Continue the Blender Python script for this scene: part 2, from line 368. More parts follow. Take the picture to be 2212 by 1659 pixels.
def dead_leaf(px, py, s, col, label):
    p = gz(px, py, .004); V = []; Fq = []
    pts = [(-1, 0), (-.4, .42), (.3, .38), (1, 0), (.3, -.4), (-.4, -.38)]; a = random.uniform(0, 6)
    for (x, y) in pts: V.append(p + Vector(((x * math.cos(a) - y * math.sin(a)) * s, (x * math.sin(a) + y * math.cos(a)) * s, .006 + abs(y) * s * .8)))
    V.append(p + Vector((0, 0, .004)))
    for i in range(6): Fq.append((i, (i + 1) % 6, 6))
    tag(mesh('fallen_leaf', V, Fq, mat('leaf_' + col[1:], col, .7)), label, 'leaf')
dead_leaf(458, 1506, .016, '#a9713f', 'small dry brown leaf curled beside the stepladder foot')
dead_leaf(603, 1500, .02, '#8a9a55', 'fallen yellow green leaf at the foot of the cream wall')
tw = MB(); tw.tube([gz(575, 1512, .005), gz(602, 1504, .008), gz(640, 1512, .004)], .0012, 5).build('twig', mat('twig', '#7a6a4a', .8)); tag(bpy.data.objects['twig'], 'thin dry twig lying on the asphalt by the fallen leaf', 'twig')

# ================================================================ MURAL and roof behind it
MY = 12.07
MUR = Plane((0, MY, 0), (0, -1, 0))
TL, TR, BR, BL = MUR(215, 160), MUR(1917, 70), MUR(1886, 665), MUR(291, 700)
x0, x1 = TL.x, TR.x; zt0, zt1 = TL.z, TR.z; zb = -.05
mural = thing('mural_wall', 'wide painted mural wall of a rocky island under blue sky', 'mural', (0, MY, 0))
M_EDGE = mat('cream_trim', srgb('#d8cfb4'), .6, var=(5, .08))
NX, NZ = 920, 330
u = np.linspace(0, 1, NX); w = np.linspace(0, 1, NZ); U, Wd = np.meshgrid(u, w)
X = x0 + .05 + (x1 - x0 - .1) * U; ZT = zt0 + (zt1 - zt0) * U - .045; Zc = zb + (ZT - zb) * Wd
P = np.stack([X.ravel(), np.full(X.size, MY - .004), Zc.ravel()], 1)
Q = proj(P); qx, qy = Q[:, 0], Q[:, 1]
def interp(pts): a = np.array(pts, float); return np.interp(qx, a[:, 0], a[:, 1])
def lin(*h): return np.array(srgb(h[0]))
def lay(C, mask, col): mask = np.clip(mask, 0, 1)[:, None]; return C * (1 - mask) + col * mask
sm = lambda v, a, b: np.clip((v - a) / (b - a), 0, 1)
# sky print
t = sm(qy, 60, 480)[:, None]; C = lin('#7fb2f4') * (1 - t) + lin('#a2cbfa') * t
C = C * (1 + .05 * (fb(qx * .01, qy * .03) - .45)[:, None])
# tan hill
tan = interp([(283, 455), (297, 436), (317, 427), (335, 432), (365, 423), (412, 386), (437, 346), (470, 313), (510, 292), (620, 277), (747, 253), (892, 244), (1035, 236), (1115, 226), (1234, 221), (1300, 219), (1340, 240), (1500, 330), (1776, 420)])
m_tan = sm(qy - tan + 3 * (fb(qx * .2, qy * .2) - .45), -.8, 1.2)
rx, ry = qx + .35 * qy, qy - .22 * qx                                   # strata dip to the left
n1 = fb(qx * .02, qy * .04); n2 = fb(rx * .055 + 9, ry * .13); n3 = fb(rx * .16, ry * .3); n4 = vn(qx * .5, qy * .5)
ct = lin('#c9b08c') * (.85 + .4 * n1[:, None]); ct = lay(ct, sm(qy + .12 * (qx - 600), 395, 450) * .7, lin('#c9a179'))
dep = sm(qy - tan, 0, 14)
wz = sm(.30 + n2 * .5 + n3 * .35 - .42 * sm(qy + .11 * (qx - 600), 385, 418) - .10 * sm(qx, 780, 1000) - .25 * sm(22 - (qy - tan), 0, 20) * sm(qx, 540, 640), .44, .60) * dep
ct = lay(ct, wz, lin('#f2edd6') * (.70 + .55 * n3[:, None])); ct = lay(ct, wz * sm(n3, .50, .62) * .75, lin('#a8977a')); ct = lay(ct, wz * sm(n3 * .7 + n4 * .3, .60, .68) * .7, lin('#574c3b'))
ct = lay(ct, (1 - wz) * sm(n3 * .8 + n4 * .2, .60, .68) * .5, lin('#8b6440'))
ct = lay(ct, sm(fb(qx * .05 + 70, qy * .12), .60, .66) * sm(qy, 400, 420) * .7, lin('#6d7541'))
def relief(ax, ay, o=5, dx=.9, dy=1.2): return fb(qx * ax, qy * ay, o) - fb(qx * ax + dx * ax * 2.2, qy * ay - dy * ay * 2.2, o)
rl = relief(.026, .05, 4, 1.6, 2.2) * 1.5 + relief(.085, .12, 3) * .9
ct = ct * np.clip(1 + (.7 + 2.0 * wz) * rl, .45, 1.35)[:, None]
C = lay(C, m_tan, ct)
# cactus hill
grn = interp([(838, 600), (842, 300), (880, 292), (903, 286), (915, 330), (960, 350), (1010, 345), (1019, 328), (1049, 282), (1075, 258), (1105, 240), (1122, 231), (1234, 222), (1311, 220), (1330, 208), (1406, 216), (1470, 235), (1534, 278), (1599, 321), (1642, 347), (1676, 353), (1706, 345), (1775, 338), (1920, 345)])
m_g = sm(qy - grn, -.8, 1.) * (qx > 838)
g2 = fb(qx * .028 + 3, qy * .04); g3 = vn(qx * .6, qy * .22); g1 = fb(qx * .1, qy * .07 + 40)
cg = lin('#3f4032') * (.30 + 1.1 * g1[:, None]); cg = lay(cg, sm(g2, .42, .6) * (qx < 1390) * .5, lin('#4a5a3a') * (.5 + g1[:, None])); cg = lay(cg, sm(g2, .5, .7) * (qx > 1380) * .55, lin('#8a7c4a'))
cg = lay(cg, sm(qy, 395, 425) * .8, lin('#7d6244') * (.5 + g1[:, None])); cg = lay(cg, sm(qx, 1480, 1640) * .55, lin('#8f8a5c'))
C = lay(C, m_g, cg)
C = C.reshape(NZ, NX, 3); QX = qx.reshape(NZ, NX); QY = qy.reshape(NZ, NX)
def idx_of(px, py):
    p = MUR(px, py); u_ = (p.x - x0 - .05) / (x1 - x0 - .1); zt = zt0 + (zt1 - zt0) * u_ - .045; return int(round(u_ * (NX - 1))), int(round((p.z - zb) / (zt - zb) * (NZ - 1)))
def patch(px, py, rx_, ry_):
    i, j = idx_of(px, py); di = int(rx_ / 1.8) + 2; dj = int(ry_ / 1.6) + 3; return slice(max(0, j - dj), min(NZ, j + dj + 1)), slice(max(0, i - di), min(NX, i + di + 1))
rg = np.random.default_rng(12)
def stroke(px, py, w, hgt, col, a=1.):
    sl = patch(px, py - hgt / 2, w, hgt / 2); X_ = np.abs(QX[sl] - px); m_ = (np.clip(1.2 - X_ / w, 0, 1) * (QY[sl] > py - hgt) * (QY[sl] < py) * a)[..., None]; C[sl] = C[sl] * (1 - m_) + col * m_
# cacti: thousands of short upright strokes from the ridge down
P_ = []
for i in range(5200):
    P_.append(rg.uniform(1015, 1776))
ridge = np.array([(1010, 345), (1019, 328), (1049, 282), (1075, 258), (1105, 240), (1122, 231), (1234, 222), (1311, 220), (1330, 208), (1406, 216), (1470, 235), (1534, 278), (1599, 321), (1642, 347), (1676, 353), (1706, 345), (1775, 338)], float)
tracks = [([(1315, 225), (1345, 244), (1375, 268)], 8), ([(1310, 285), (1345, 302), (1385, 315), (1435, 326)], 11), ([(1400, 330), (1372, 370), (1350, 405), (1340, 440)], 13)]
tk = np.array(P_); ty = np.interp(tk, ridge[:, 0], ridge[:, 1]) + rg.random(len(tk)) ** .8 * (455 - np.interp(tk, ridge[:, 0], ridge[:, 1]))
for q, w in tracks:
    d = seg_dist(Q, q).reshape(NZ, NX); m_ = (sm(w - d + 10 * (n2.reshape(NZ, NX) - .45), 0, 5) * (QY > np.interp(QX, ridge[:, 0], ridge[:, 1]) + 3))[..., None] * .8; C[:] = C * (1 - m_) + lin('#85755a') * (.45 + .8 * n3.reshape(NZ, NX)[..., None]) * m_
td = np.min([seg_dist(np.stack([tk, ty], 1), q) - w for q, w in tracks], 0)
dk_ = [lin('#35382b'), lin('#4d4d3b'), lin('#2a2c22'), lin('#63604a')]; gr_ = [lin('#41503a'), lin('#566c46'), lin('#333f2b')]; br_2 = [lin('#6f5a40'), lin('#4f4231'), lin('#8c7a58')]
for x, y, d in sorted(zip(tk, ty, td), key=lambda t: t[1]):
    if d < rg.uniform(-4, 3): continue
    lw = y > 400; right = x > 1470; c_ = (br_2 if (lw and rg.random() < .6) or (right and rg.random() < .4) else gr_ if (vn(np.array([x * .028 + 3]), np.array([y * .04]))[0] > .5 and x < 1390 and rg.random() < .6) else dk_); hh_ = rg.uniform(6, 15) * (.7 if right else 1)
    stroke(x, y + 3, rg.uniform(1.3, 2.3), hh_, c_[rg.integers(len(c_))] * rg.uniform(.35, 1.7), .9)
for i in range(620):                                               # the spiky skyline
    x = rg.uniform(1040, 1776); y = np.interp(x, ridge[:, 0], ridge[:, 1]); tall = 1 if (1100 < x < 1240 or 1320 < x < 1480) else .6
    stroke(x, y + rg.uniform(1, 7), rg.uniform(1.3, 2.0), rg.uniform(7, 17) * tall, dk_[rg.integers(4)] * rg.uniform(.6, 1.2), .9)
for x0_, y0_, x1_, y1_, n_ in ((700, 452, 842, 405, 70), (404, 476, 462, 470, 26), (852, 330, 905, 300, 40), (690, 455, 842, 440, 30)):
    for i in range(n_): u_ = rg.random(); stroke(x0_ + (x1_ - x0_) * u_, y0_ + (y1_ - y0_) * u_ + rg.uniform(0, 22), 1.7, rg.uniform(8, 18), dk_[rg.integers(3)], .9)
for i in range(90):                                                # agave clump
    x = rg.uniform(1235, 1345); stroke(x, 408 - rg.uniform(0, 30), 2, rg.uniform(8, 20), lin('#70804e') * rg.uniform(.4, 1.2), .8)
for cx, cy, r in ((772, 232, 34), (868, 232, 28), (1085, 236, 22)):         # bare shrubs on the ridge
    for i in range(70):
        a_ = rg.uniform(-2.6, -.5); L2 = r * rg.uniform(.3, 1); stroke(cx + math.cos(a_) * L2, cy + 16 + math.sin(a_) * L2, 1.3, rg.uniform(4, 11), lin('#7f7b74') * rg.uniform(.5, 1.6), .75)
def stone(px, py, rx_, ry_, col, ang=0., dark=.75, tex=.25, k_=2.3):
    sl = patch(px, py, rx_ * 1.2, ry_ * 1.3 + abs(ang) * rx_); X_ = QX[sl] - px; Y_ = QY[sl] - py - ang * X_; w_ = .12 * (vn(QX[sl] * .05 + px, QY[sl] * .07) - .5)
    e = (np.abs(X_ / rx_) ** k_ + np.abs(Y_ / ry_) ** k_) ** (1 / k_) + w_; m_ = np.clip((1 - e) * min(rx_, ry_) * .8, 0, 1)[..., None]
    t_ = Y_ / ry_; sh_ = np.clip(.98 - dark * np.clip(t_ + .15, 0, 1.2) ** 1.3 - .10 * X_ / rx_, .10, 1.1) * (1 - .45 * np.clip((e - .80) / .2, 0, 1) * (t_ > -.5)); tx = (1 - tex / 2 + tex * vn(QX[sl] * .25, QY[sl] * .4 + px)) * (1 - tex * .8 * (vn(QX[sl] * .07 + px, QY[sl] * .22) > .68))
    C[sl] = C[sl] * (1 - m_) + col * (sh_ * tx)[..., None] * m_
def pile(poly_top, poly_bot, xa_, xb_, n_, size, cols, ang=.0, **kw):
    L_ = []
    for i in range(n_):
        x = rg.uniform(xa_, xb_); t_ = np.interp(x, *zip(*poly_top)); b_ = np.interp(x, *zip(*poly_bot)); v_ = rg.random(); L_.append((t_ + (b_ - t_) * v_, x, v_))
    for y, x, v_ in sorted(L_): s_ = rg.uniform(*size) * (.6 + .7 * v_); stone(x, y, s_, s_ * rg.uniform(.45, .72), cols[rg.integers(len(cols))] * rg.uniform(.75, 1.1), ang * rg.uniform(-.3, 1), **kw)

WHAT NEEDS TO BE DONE
Reprint the data above from the opening line to the line holding "fallen leaf', 'twig')", inclusive, and nothing else.

WRITTEN SOLUTION
Continue the Blender Python script for this scene: part 2, from line 368. More parts follow. Take the picture to be 2212 by 1659 pixels.
def dead_leaf(px, py, s, col, label):
    p = gz(px, py, .004); V = []; Fq = []
    pts = [(-1, 0), (-.4, .42), (.3, .38), (1, 0), (.3, -.4), (-.4, -.38)]; a = random.uniform(0, 6)
    for (x, y) in pts: V.append(p + Vector(((x * math.cos(a) - y * math.sin(a)) * s, (x * math.sin(a) + y * math.cos(a)) * s, .006 + abs(y) * s * .8)))
    V.append(p + Vector((0, 0, .004)))
    for i in range(6): Fq.append((i, (i + 1) % 6, 6))
    tag(mesh('fallen_leaf', V, Fq, mat('leaf_' + col[1:], col, .7)), label, 'leaf')
dead_leaf(458, 1506, .016, '#a9713f', 'small dry brown leaf curled beside the stepladder foot')
dead_leaf(603, 1500, .02, '#8a9a55', 'fallen yellow green leaf at the foot of the cream wall')
tw = MB(); tw.tube([gz(575, 1512, .005), gz(602, 1504, .008), gz(640, 1512, .004)], .0012, 5).build('twig', mat('twig', '#7a6a4a', .8)); tag(bpy.data.objects['twig'], 'thin dry twig lying on the asphalt by the fallen leaf', 'twig')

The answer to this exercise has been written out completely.